An impressive list of artists and organizations participates: Archigram Archive, Fern Bayer, Alejandro Cesarco, Joshua Churchill, Dexter Sinister, Trisha Donnelly, Patricia Esquivias, the John Fare Estate, Buckminster Fuller, Ryan Gander, Kristan Horton, Iman Issa, Marie Jager, Stephen Kaltenbach, Steven Leiber’s Basement, Micah Lexier, the Long Now Foundation, Chip Lord, Tom Marioni, the Museum of Jurassic Technology, Lisa Oppenheim, the Prelinger Library, Lisi Raskin, Amy Robinson, Sean Snyder, Superstudio, Andrew Tosiello, Frances Trombly, Tris Vonna-Michell and the Winchester Mystery House. More info at

Cheery stuff from the New Museum! The institution’s upcoming, Massimiliano Gioni-curated show, "After Nature," July 17-Sept. 21, 2008, is described as a "visual novel," "a story of abandonment, regression and rapture." With 90 works on three floors of the institution, the show meditates on the return of society to a state of sci-fi-infused barbarism. Participants are Allora and Calzadilla, Pawel Althamer, Fikret Atay, Roger Ballen, Huma Bhabha, Maurizio Cattelan, William Christenberry, Roberto Cuoghi, Bill Daniel, Berlinde De Bruyckere, Nathalie Djurberg, Reverend Howard Finster, Nancy Graves, Werner Herzog, Robert Kusmirowski, Zoe Leonard, Klara Liden, Erik van Lieshout, Diego Perrone, Thomas Schütte, Dana Schutz, Tino Sehgal, August Strindberg, Eugene Von Bruenchenhein and Arthur Zmijewski.

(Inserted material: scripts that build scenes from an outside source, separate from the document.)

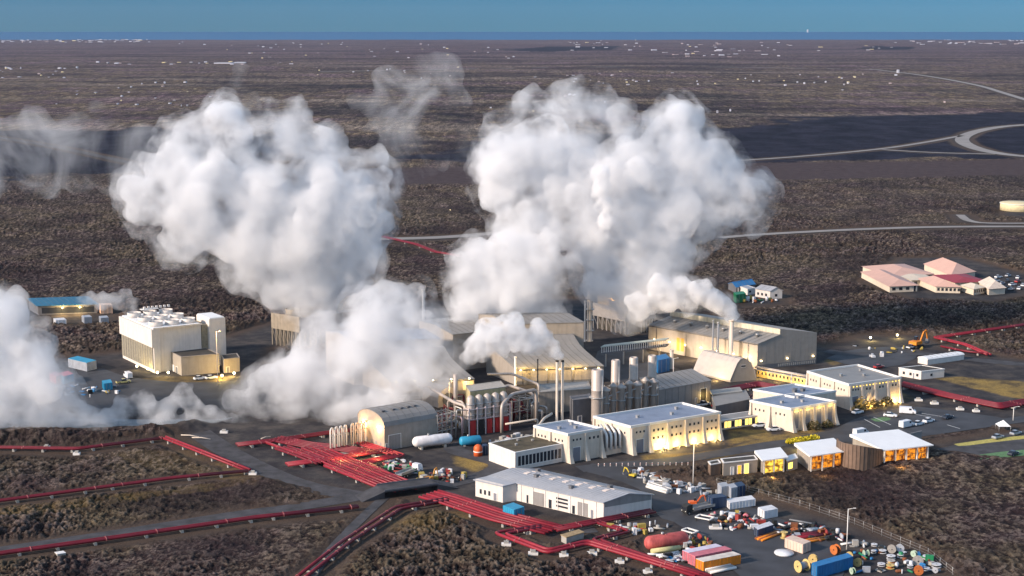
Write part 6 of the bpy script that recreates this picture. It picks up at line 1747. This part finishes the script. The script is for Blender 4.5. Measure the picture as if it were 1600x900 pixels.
# heaps of mixed scrap: each piece its own little thing, pieces of one heap tell alike only by colour
SC = [('white', PW), ('grey', PG), ('red', mat('faded_red_scrap', (.32, .04, .035), .7, dirt=.3)), ('yellow', mat('faded_yellow_scrap', (.42, .31, .07), .7, dirt=.3)), ('rusty', M_RUST), ('blue', M_BLUE), ('black', M_BLACK), ('pale', M_CONC), ('pink', PPK), ('green', M_GRN)]
def scrap(where, poly, n, cols, seed, s0=.3, s1=1.15):
    n = int(n * 1.35)
    r_ = random.Random(seed); P = [G(*q) for q in poly]; xs = [p.x for p in P]; ys = [p.y for p in P]; k = 0; kinds = {}
    while k < n:
        x, y = r_.uniform(min(xs), max(xs)), r_.uniform(min(ys), max(ys))
        if polydist(np.array([x]), np.array([y]), P)[0] > 0: continue
        c = SC[r_.choice(cols)]; sh = r_.choice(('crate', 'bale', 'barrel', 'pallet', 'pipe_piece')); a, d, h = r_.uniform(s0, s1), r_.uniform(s0, s1) * .7, r_.uniform(.4, 1.3) * s1
        an = r_.uniform(0, PI); u = Vector((math.cos(an), math.sin(an), 0)); v = Vector((-u.y, u.x, 0)); mb = MB(); p = Vector((x, y, 0))
        if sh == 'crate':
            mb.box(p, u, v, a, d, 0, h)
            for s in (-1, 1): mb.box(p + u * s * a * .9, u, v, .07, d + .06, .05, h + .06)
            mb.box(p, u, v, a * 1.02, d * 1.05, h + .01, h + .1)
        elif sh == 'bale':
            secs = [[p + u * (x_ * a) + v * (d * f * math.cos(q)) + Vector((0, 0, h * .5 + h * .5 * f * math.sin(q))) for q in [i * PI / 4 for i in range(8)]] for x_, f in ((-1, .5), (-.8, .9), (0, 1.05), (.75, .92), (1, .55))]
            mb.loft(secs, smooth=True)
        elif sh == 'barrel':
            r0 = d * .7; mb.lathe((x, y), [(r0 * .95, 0), (r0, .1), (r0, h * .48), (r0 * 1.06, h * .5), (r0, h * .52), (r0, h * .95), (r0 * .9, h)], 12)
        elif sh == 'pallet':
            for i in range(3): mb.box(p + v * ((i - 1) * d * .9), u, v, a, .1, 0, .2)
            for i in range(5): mb.box(p + u * ((i - 2) * a * .45), u, v, a * .17, d, .205, .28)
        else: mb.tube([p - u * a * 1.6 + Vector((0, 0, .3)), p + u * a * 1.6 + Vector((0, 0, .3 + r_.uniform(0, .5)))], .25, 8)
        o = mb.build(sh, c[1], origin=(x, y, 0), fix=True); k += 1
        nm = sh.replace('_', ' '); tag(o, '%s %s lying in %s' % (c[0], nm, where), nm, '%s %s pieces in %s' % (c[0], nm, where))
scrap('the pale scrap heap right of the workshop', [(985, 738), (1010, 735), (1050, 752), (1100, 762), (1130, 772), (1100, 776), (1062, 772), (1020, 765)], 75, [0, 0, 1, 1, 7, 7, 4], 1)
scrap('the mixed junk behind the faded red tank', [(1060, 838), (1090, 836), (1120, 855), (1100, 868), (1075, 866)], 26, [0, 2, 2, 3, 4, 6, 7], 2)
scrap('the junk below the faded red tank', [(1020, 868), (1070, 864), (1080, 880), (1050, 880)], 16, [5, 6, 0, 1], 3)
scrap('the colourful row along the asphalt', [(1108, 806), (1150, 800), (1200, 812), (1190, 826), (1150, 830), (1110, 822)], 40, [0, 2, 8, 3, 6, 4, 7, 0], 4)
scrap('the dark junk at the lava edge', [(1200, 822), (1250, 815), (1300, 828), (1330, 842), (1280, 850), (1215, 835)], 46, [6, 1, 4, 4, 0, 6, 2], 5)
scrap('the reel field', [(1330, 850), (1400, 850), (1470, 880), (1470, 900), (1340, 900)], 34, [0, 1, 4, 6, 7, 9, 5], 6)
scrap('the junk by the wide pipe bed', [(590, 722), (615, 712), (650, 730), (655, 742), (620, 745)], 34, [0, 1, 8, 2, 7, 9], 7)
scrap('the scrap row beside the lower road', [(645, 745), (700, 738), (740, 748), (700, 756), (655, 756)], 34, [4, 6, 7, 2, 3, 0], 8)
scrap('the gravel below the workshop gable', [(945, 826), (1000, 822), (1040, 818), (1050, 828), (1000, 838)], 20, [0, 7, 2, 1, 3], 9)
scrap('the yard left of the white cooling tower', [(70, 610), (120, 603), (180, 604), (200, 615), (120, 625)], 22, [0, 1, 3, 5, 6, 0], 10)
scrap('the yard near the excavator', [(1330, 540), (1400, 545), (1450, 540), (1440, 552), (1370, 565)], 18, [0, 1, 3, 6], 11)
scrap('the strip behind the office roof', [(760, 692), (820, 678), (830, 686), (775, 698)], 14, [0, 7, 2, 1], 12, .4, 1.0)
scrap('the far shed yard', [(1150, 472), (1200, 474), (1215, 470), (1180, 466)], 12, [3, 4, 9, 0], 13, .6, 1.8)
b = B('concrete_plinth', 'small tan concrete plinth inside the red pipe loop', G(885, 850), G(877, 846), G(912, 842), 'plinth'); b.put(b.blk(MB(), 0, b.lu, 0, b.lv, -.1, 1.6), 'block', M_CONC); b.put(b.blk(MB(), -.15, b.lu + .15, -.15, b.lv + .15, 1.605, 1.8), 'cap', M_WOOD)
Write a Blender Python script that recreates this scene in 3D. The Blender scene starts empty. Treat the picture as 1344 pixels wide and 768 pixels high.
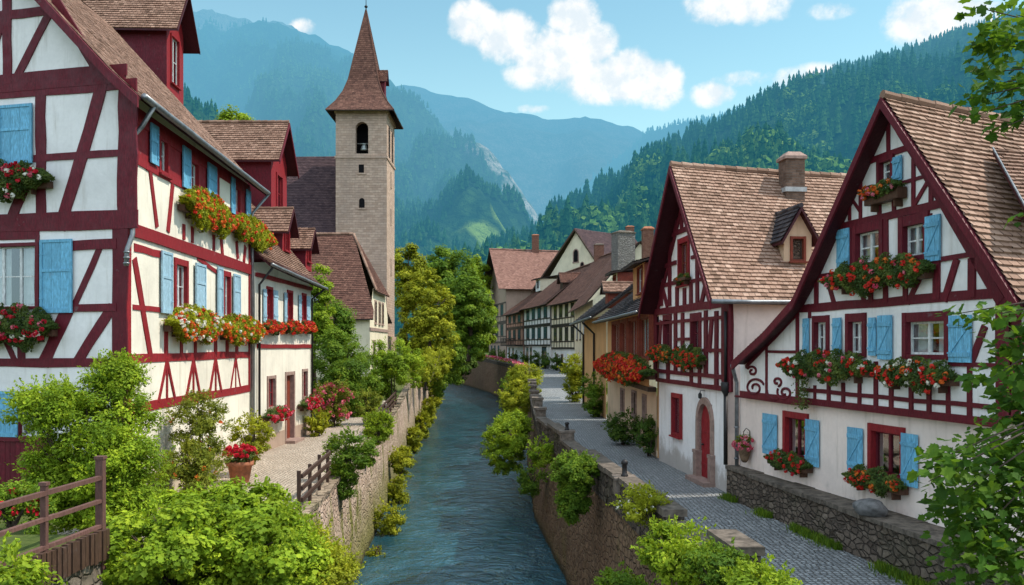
import bpy, math, random
import numpy as np
from mathutils import Vector as V, noise as mnoise

R = math.radians
rng = random.Random(11)
nr = np.random.default_rng(5)
scene = bpy.context.scene
col = scene.collection
UP = V((0, 0, 1))

# ------------------------------------------------------------------ camera model (used to survey the place)
EYE = V((0, 0, 4.2)); F = 1150.0; PX = 672.0; PY = 455.0
def ray(x, y): return V(((x - PX) / F, 1.0, -(y - PY) / F))
def at(x, y, Y): return EYE + ray(x, y) * Y
def onz(x, y, z):
    r = ray(x, y); return EYE + r * ((z - EYE.z) / r.z)
def hit(x, y, p, n):
    r = ray(x, y); return EYE + r * ((p - EYE).dot(n) / r.dot(n))
def interp(tab, t):
    if t <= tab[0][0]:
        (a, b), (c, d) = tab[0], tab[1]
        return b + (d - b) * (t - a) / (c - a)
    for (a, b), (c, d) in zip(tab, tab[1:]):
        if t <= c: return b + (d - b) * (t - a) / (c - a)
    (a, b), (c, d) = tab[-2], tab[-1]
    return d + (d - b) * (t - c) / (c - a)

# ------------------------------------------------------------------ object helpers
ORG = {}
def tag(o, label=None, cat=None, group=None, kind=None):
    if label: o['label'] = label
    if cat: o['category'] = cat
    if group: o['group'] = group
    if kind: o['kind'] = kind
    return o
def thing(name, label, cat, loc=(0, 0, 0), group=None):
    o = bpy.data.objects.new(name, None); col.objects.link(o)
    o.location = loc; o.empty_display_size = .3
    ORG[o.name] = V(loc)
    return tag(o, label, cat, group)
def copy_tree(o, parent=None):
    c = o.copy(); col.objects.link(c)
    if parent: c.parent = parent
    for ch in [x for x in bpy.data.objects if x.parent == o]: copy_tree(ch, c)
    return c

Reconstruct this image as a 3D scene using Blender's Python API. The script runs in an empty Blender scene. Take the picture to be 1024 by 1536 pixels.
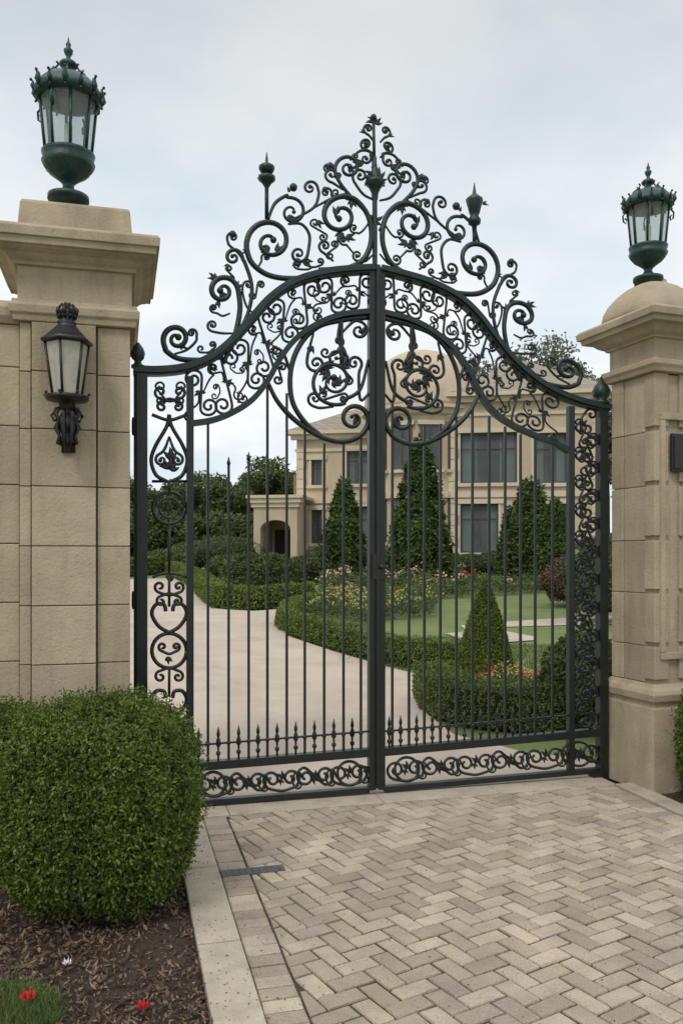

Lorraine O’Grady, the feminist artist extraordinaire whose seminal Mlle Bourgeoise Noire performance is spotlighted in the current "Wack!" exhibit at P.S.1, has launched her own website. One highlight: In addition to her art, the site features an archive of her extensive criticism, including her 1992 essay "Olympia’s Maid," which has become something of a classic in the field of art writing about issues of race and gender. So far, the site’s accompanying blog is mainly about tracking the Google positioning of the new project -- but look forward to sharp insights as things develop!